Die heute veröffentlichte Ifo-Konjunkturprognose reiht sich ein in die düsteren Prognosen anderer Forschungsinstitute, der Bundesbank und der Industrie- und Handelskammer: Kaufkraft und Ersparnisse deutscher Haushalte sowie der Fortbestand kleiner und mittelständischer Unternehmen sind bedroht. Die Ökonomen des Ifo-Instituts prognostizieren eine „Winterrezession“. Demnach werde die deutsche Wirtschaft in 2023 um 0,3 Prozent schrumpfen. Das Leibniz-Institut für Wirtschaftsforschung Halle rechnet sogar mit einem Einbruch von 1,4 Prozent.

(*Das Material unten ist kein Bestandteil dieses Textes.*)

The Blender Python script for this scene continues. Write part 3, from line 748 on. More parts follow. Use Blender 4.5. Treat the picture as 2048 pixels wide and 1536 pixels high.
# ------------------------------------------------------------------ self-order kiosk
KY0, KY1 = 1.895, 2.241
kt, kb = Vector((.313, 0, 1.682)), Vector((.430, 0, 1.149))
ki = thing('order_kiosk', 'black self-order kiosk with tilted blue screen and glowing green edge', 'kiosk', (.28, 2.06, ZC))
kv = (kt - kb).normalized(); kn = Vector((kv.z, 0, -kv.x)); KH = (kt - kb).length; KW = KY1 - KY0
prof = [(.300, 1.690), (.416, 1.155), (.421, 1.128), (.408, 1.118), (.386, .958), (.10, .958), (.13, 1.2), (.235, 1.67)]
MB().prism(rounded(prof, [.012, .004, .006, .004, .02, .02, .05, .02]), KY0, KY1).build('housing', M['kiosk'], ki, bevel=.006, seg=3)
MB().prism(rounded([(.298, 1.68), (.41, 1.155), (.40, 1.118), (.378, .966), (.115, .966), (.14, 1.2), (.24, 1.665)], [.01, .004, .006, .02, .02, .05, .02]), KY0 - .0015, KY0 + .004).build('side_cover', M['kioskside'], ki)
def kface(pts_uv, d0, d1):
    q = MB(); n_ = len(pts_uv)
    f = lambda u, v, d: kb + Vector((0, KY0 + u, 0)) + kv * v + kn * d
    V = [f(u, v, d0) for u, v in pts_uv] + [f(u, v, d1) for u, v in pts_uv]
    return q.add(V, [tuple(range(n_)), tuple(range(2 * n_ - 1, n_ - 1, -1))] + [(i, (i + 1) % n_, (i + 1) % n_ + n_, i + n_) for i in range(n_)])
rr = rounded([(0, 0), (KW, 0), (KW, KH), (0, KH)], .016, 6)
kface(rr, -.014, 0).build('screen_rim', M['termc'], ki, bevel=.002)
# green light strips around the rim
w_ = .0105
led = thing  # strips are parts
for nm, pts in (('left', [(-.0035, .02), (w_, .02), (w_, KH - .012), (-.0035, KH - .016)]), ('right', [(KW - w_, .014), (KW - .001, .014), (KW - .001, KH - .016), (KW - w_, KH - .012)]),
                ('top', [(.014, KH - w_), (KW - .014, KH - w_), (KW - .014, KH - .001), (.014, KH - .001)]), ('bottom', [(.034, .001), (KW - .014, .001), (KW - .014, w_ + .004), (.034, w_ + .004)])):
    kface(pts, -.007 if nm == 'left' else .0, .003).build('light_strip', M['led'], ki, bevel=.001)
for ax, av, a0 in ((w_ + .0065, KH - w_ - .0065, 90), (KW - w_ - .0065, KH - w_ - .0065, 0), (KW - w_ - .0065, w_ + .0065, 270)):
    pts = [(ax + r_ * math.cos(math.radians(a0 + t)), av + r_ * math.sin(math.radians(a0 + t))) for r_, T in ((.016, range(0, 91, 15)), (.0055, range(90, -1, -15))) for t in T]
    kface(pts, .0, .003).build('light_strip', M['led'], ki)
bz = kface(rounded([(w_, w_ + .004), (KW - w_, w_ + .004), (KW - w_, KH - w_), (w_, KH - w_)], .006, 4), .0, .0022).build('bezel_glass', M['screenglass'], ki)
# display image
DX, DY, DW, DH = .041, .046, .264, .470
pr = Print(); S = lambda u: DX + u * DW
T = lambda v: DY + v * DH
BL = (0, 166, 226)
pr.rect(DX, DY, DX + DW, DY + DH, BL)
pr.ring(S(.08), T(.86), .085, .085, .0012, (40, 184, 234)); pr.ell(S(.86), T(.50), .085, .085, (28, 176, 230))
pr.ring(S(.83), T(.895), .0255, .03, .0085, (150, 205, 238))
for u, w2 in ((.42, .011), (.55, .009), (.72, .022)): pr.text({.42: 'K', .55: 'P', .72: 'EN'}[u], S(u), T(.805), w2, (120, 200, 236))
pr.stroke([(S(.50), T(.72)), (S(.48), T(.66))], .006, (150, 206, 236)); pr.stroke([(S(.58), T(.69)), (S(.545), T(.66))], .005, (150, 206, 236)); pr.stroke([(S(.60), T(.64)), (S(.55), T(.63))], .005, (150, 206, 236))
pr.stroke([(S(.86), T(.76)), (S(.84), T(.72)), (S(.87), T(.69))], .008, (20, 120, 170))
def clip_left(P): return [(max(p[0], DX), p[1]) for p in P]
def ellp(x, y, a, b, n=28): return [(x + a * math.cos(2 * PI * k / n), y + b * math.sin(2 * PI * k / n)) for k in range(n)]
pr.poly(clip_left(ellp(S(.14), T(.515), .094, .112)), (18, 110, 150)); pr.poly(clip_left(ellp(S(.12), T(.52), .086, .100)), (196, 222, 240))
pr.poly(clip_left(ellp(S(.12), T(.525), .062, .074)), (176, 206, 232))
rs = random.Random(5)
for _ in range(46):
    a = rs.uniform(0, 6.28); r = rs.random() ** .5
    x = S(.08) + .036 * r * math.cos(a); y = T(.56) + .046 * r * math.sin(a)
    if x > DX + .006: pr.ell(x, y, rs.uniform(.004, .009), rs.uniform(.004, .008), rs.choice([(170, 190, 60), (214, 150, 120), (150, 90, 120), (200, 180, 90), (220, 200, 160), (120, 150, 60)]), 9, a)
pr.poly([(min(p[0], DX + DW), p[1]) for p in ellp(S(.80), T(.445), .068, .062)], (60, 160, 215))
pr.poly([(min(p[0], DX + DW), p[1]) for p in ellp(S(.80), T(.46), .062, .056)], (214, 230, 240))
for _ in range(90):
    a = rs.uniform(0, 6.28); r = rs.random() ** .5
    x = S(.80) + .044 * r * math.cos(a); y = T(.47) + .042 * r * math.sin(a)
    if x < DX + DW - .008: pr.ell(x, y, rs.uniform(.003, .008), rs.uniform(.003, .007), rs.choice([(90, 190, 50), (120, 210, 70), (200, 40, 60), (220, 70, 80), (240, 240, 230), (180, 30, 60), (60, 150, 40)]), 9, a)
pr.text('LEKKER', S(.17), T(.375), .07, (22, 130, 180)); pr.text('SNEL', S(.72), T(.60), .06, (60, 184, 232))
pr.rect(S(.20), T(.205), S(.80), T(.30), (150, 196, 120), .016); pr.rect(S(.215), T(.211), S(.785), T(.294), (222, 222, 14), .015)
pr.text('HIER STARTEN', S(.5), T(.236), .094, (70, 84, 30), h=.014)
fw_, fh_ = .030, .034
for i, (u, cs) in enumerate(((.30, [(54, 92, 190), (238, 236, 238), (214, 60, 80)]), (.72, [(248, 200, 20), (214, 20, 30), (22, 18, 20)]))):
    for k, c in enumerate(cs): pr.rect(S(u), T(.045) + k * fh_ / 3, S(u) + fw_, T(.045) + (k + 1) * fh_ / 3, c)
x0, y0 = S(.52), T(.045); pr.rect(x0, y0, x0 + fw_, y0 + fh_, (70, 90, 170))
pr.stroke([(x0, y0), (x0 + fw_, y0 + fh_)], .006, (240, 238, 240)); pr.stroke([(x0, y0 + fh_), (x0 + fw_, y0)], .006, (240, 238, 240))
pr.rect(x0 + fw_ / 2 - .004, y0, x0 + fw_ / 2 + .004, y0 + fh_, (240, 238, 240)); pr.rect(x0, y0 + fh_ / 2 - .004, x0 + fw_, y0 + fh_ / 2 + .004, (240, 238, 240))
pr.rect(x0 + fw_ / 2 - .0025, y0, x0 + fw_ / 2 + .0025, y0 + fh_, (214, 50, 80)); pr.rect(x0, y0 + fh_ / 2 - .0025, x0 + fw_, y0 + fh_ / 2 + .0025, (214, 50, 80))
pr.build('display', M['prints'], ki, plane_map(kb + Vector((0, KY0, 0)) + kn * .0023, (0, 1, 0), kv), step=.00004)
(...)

Besonders drastisch sind die Ifo-Prognosen zur Verteuerung in Deutschland: Sie schätzen die Inflationsrate in diesem Jahr auf 8,1 Prozent. 2023 soll sie sogar auf 9,3 Prozent steigen. Besonders schlimm wird es demnach Anfang des kommenden Jahres, wenn die Energieversorger ihre Strom- und Gaspreise nochmal spürbar an die Beschaffungskosten anpassen: Das werde die Teuerungsrate zunächst sogar auf elf Prozent hochtreiben. Das Entlastungspaket der Bundesregierung werde diese Entwicklung zwar etwas abmildern, aber bei Weitem nicht ausgleichen. Der Kaufkraftverlust pro Kopf dürfte in diesem und im kommenden Jahr bei jeweils drei Prozent liegen!
Haushalten und Unternehmen steht das Wasser schon jetzt bis zum Hals. Sollten sie untergehen, werden abertausende Arbeitsplätze betroffen sein. Das spiegelt sich auch in der ebenfalls heute veröffentlichten vorläufigen Zahl des Statistischen Bundesamtes zu Unternehmenspleiten wider: Angesichts der Gaskrise und hoher Inflation ist die Zahl der beantragten Regelinsolvenzen in Deutschland im August um 6,6 Prozent gestiegen. Der Bundesverband mittelständische Wirtschaft sieht mittlerweile über eine Million Unternehmen bedroht.
Eins ist klar: Um die Pleitewelle noch aufzuhalten, wird die Regierung nicht umhin kommen, die Schuldenbremse erneut auszusetzen. Doch für eine ernsthafte Lösung der Probleme muss die Sanktionspolitik, die uns geradeaus weiter in die Rezession führt, ökonomisch diskutiert werden dürfen, ohne dass aus Regierungskreisen laut ‚Verrat‘ gerufen wird.
Wir befinden uns wahrscheinlich am Anfang einer Deindustrialisierungs-Spirale. Je länger sie anhält, umso schwieriger wird es, wieder aus ihr herauszukommen. Die Kosten zahlen zuerst die Menschen, die ihren Arbeitsplatz in der Industrie haben. Und den unbedingt notwendigen sozial-ökologischen Umbau hin zu klimafreundlicher Produktion, der Arbeitsplätze langfristig sichern würde, kann man sich mitten in einer Pleite- und Verlagerungswelle wohl auch eher abschminken. Darum und wegen der drohenden massiven Verarmung wird es auch für den Rest der Gesellschaft drastische Folgen haben, wenn industrielle Kerne in Größenordnungen wegbrechen. Keine Ausreden mehr: Es ist die Aufgabe der Politik, das zu verhindern!